■ **Stored data entries**:

= = = =

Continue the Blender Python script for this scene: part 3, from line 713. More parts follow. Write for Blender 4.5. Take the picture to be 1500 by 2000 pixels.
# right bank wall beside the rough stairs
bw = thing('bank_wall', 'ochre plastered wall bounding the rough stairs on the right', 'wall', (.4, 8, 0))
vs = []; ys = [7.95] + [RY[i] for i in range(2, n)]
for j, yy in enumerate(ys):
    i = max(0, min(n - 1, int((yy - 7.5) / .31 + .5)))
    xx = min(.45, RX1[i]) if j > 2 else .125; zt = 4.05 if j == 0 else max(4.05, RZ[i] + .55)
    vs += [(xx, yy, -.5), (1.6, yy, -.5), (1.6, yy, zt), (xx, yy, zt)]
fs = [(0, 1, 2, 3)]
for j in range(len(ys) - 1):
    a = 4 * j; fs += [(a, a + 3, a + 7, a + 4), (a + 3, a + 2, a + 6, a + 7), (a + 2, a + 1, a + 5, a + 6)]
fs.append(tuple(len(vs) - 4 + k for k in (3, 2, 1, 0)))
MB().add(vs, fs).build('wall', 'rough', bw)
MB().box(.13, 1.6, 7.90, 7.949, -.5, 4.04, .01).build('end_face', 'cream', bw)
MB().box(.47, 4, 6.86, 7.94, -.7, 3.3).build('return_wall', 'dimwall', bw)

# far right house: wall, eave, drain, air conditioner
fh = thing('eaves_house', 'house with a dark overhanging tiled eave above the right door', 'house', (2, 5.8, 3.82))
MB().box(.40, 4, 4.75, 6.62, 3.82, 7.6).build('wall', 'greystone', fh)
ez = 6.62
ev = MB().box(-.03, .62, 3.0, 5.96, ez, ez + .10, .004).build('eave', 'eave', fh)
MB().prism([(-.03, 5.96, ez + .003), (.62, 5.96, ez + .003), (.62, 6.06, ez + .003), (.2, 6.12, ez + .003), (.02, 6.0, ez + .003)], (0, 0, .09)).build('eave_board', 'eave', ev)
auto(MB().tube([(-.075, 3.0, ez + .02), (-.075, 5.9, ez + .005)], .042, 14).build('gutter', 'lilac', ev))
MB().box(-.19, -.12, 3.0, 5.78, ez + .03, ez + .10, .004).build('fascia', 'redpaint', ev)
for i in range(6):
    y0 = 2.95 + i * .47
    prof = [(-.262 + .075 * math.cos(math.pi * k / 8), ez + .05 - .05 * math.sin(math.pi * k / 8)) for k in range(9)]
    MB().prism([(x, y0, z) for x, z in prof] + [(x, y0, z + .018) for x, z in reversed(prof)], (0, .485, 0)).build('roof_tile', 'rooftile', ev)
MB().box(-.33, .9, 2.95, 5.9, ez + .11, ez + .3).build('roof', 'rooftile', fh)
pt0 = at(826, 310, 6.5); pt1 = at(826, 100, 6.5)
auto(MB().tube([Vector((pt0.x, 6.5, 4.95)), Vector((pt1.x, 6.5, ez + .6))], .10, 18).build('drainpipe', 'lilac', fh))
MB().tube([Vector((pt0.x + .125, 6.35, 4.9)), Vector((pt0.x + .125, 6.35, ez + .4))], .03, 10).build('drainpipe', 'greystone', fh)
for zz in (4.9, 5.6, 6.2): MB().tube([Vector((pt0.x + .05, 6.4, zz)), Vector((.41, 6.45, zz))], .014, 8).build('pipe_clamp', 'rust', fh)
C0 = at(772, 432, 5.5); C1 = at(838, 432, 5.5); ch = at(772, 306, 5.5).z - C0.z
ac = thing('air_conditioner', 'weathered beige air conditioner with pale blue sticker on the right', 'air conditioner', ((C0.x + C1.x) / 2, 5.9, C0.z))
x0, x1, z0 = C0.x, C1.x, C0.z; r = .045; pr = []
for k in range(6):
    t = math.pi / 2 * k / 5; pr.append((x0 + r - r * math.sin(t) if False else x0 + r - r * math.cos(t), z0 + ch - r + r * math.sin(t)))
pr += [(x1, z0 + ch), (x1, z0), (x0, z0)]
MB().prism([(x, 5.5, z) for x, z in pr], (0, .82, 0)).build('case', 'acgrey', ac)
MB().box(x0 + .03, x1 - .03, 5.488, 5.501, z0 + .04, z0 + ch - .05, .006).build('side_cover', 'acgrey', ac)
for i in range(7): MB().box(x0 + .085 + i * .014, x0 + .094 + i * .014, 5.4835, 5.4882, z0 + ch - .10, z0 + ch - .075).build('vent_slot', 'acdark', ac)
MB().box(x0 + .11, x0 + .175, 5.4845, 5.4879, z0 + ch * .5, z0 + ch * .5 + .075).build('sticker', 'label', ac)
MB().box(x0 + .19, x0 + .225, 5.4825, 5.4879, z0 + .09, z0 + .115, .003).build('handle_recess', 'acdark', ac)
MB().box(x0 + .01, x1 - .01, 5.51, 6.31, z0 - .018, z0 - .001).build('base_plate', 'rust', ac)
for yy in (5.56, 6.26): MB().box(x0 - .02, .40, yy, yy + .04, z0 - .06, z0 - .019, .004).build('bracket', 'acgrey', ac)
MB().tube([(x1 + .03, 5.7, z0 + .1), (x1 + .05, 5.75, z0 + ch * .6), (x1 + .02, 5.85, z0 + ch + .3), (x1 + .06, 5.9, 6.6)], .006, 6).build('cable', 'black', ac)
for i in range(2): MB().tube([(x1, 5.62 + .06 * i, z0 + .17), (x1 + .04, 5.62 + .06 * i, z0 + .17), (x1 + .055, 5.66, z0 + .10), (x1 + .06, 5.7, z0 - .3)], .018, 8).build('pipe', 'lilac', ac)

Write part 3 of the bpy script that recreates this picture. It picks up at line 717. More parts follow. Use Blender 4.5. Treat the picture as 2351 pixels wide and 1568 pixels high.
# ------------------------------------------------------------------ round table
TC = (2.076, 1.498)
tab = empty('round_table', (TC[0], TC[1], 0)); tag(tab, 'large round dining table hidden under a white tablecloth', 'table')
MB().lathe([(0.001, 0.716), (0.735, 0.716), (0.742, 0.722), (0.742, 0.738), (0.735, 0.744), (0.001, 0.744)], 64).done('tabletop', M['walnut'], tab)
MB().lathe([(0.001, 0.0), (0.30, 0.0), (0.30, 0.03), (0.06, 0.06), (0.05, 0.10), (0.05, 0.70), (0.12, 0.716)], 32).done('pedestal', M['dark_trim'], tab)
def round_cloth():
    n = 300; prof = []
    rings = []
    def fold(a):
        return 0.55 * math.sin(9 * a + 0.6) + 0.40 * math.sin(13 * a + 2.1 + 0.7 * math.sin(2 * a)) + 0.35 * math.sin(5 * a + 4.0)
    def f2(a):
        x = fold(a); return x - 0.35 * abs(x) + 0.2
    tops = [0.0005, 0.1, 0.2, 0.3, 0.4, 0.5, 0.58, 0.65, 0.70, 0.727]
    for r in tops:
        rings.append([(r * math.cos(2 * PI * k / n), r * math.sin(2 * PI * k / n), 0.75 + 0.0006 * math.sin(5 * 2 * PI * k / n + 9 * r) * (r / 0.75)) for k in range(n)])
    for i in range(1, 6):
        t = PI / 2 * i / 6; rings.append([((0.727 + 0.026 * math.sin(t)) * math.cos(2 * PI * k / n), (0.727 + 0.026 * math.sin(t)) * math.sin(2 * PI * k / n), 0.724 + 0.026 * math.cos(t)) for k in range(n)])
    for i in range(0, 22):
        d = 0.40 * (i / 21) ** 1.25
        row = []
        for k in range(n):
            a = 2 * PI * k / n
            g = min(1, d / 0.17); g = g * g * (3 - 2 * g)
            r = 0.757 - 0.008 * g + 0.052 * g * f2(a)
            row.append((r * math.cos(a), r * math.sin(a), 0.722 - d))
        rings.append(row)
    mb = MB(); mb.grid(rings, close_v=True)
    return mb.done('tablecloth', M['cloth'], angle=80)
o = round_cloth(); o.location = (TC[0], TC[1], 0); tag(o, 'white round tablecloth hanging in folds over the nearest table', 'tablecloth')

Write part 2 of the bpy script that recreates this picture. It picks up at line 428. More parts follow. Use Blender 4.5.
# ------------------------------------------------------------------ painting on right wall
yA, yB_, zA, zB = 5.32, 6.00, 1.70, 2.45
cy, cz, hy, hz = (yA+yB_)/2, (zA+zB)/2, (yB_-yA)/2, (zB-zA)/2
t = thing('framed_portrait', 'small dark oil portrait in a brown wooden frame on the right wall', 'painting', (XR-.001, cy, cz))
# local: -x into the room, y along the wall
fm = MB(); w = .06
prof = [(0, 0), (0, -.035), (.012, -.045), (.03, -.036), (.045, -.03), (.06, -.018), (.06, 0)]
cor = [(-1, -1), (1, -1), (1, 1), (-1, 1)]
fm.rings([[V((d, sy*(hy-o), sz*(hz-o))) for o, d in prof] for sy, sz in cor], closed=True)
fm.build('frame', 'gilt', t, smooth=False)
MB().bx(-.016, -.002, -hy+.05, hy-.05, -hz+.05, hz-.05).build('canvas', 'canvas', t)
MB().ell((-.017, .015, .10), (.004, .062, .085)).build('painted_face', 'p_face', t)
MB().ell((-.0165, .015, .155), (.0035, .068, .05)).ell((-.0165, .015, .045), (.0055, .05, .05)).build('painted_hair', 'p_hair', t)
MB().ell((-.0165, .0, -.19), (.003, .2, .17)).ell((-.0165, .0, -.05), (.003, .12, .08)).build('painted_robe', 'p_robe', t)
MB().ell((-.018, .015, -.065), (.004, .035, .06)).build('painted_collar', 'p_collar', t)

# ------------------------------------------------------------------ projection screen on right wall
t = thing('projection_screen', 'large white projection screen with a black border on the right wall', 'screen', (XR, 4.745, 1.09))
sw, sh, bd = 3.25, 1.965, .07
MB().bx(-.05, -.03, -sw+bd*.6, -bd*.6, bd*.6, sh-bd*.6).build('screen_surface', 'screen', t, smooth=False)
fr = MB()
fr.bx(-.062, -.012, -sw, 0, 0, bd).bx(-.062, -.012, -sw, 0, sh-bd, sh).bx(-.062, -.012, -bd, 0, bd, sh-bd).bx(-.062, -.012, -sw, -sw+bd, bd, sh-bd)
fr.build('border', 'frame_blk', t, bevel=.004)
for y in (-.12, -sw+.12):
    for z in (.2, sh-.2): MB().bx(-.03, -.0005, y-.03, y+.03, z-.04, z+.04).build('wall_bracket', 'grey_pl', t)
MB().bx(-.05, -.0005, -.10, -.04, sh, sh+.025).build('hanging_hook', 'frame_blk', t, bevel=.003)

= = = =

■ **Exercise goal**: Nothing outside the span should appear: copy exactly from the line with "Write part 3" through the line with "o = round_cloth();".

■ **Task solution**:
Write part 3 of the bpy script that recreates this picture. It picks up at line 717. More parts follow. Use Blender 4.5. Treat the picture as 2351 pixels wide and 1568 pixels high.
# ------------------------------------------------------------------ round table
TC = (2.076, 1.498)
tab = empty('round_table', (TC[0], TC[1], 0)); tag(tab, 'large round dining table hidden under a white tablecloth', 'table')
MB().lathe([(0.001, 0.716), (0.735, 0.716), (0.742, 0.722), (0.742, 0.738), (0.735, 0.744), (0.001, 0.744)], 64).done('tabletop', M['walnut'], tab)
MB().lathe([(0.001, 0.0), (0.30, 0.0), (0.30, 0.03), (0.06, 0.06), (0.05, 0.10), (0.05, 0.70), (0.12, 0.716)], 32).done('pedestal', M['dark_trim'], tab)
def round_cloth():
    n = 300; prof = []
    rings = []
    def fold(a):
        return 0.55 * math.sin(9 * a + 0.6) + 0.40 * math.sin(13 * a + 2.1 + 0.7 * math.sin(2 * a)) + 0.35 * math.sin(5 * a + 4.0)
    def f2(a):
        x = fold(a); return x - 0.35 * abs(x) + 0.2
    tops = [0.0005, 0.1, 0.2, 0.3, 0.4, 0.5, 0.58, 0.65, 0.70, 0.727]
    for r in tops:
        rings.append([(r * math.cos(2 * PI * k / n), r * math.sin(2 * PI * k / n), 0.75 + 0.0006 * math.sin(5 * 2 * PI * k / n + 9 * r) * (r / 0.75)) for k in range(n)])
    for i in range(1, 6):
        t = PI / 2 * i / 6; rings.append([((0.727 + 0.026 * math.sin(t)) * math.cos(2 * PI * k / n), (0.727 + 0.026 * math.sin(t)) * math.sin(2 * PI * k / n), 0.724 + 0.026 * math.cos(t)) for k in range(n)])
    for i in range(0, 22):
        d = 0.40 * (i / 21) ** 1.25
        row = []
        for k in range(n):
            a = 2 * PI * k / n
            g = min(1, d / 0.17); g = g * g * (3 - 2 * g)
            r = 0.757 - 0.008 * g + 0.052 * g * f2(a)
            row.append((r * math.cos(a), r * math.sin(a), 0.722 - d))
        rings.append(row)
    mb = MB(); mb.grid(rings, close_v=True)
    return mb.done('tablecloth', M['cloth'], angle=80)
o = round_cloth(); o.location = (TC[0], TC[1], 0); tag(o, 'white round tablecloth hanging in folds over the nearest table', 'tablecloth')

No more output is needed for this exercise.